Collegium, Commission and the Truth
The revival of the NJAC debate ten years after a Constitution Bench struck it down unravels more questions than answers. For one, it reveals the brazenly compromised personality of the Collegium and invokes us to collectively rethink what must a truly independent future for judicial appointments look like

Published on: 8 April 2025, 04:05 pm
SINCE THE ALLEGED DISCOVERY of sacks of burnt currency at the official residence of Justice Yashwant Varma, a former judge of the Delhi High Court last month, the Union government has rather swiftly re-ignited a long pressing demand to establish a National Judicial Appointments Commission for appointment of judges to India’s higher courts. Previously brought in through the 99th Constitutional Amendment, the NJAC was proposed to be a committee of six members consisting of the Chief Justice of India, the two senior-most judges of the Supreme Court, the Union Law Minister and two “eminent” persons nominated by a committee comprising the CJI, Prime Minister and the Leader of Opposition. Any two members of the NJAC could veto a recommendation.
In 2015, a five-judge Constitution Bench had struck down the amendment noting that it compromised the independence of the judiciary and thus, violated the basic structure of the Constitution. On March 21, Vice President and Rajya Sabha Chairman Jagdeep Dhankar loudly stated that the NJAC Act dealt with the “malaise very severely”. ““If the malaise had been dealt with, perhaps we would not have countenanced such kind of issues,” Dhankar had stated.
To put it bluntly, the NJAC system, as had been proposed, cannot be the way out simply due to the reason that it provides disproportionate discretion to the executive on appointments.
As these reiterations surrounding the NJAC have now reached a fever pitch, with even opposition leaders expressing disavowal of the existing Collegium system of appointments, where the Chief Justice of India and senior judges of the Supreme Court and High Courts decide judicial appointments, it is important that we clearly understand the critical problems with the proposed NJAC model, the primary issues with the existing Collegium system, as well as the potential solutions that may be available to us.
To put it bluntly, the NJAC system, as had been proposed, cannot be the way out simply due to the reason that it provides disproportionate discretion to the executive on appointments. Since there would be no transparency in the selection of the nominees, there was an understandable concern that the veto arrangement would ultimately allow the Union to have a final say over appointments.
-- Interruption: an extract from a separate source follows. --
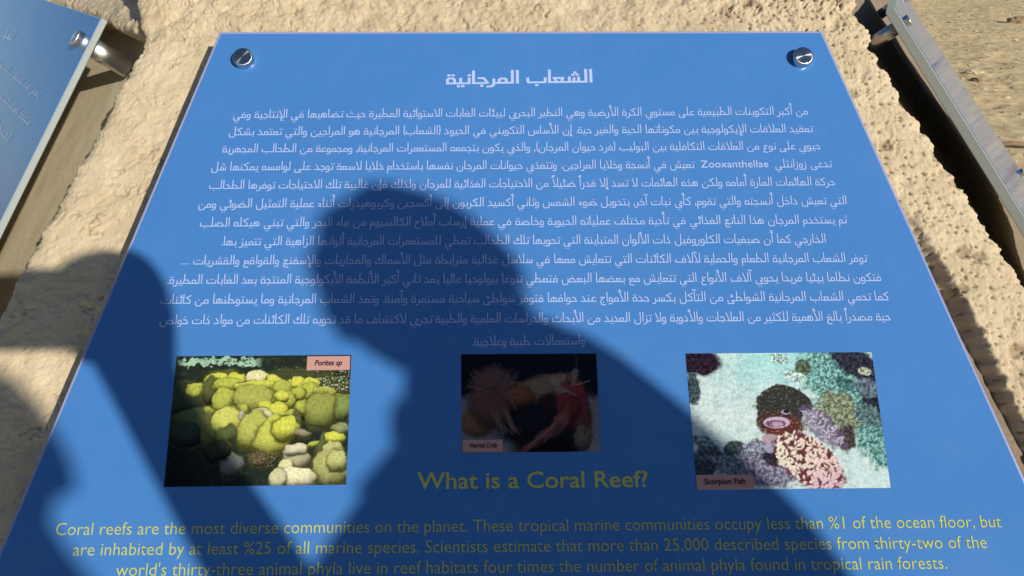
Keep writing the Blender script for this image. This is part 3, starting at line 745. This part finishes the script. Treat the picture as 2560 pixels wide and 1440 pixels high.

At the same time, the Collegium is in dire need of reform. A leading reason for this is the evident opacity in the Collegium’s functioning, and by extension, in how judges are appointed. Only as recently as October 2017, did the Collegium begin the practice of publishing its resolutions on the Supreme Court website. Even then, for a substantial time, the resolutions did not satisfactorily articulate what kind of factors were being considered for selecting a High Court judge to be elevated to the Supreme Court, or a lawyer or district judge being elevated to a High Court, or even as to why a judge or Chief Justice was being transferred from one Court to another. For instance, when Justice Varma, the High Court judge being alleged of corruption at the moment, was transferred from his parent High Court in Allahabad to the Delhi High Court in 2021, the Collegium had not mentioned any reasoning as to why this particular decision had been taken. While over the last two years, the resolutions became slightly more detailed in terms of revealing the social background and qualifications of candidates being elevated, under the current Chief Justice of India, unfortunately, the resolutions have become more terse.
Equally concerning has been the opacity with which in-house inquiries are conducted. Certainly the Chief Justice’s decision to make public on March 22 the documents, photographs and video pertaining to the alleged discovery of currency at Justice Varma’s residence is a step in the right direction. We also welcome the Chief Justice’s decision to make public that a three-member inquiry committee consisting himself and two High Court judges has been formed in pursuance. However, a lot more needs to be done to make both the Collegium’s overall functioning and the Court’s in-house inquiry process more transparent. Consider for instance, that between 2017 and 2021, over 1600 complaints about judicial misconduct were forwarded to the Chief Justice of India and High Courts and yet there is no information about what happened to these complaints. Despite three months passing since a sitting judge of the Allahabad High Court, Justice Shekhar Kumar Yadav, delivering a hate-speech targeting Muslims of which a video clip exists, there is no communication from the Collegium regarding whether an in-house inquiry was set up against him. Important to highlight, at this juncture, is that one way to streamline this internal disciplinary mechanism and make it more transparent is by reviving discussions, not around the NJAC Act but the Judicial Standards and Accountability Bill, 2010. That bill, which lapsed in the 16th Lok Sabha shortly after the 2014 general elections, encoded specific minor measures that could be taken against erring judges, including removal, a process much smoother than impeachment, and even mandated judges to publicly declare their assets. How the JSA Bill has been systematically ignored in favour of NJAC is also telling.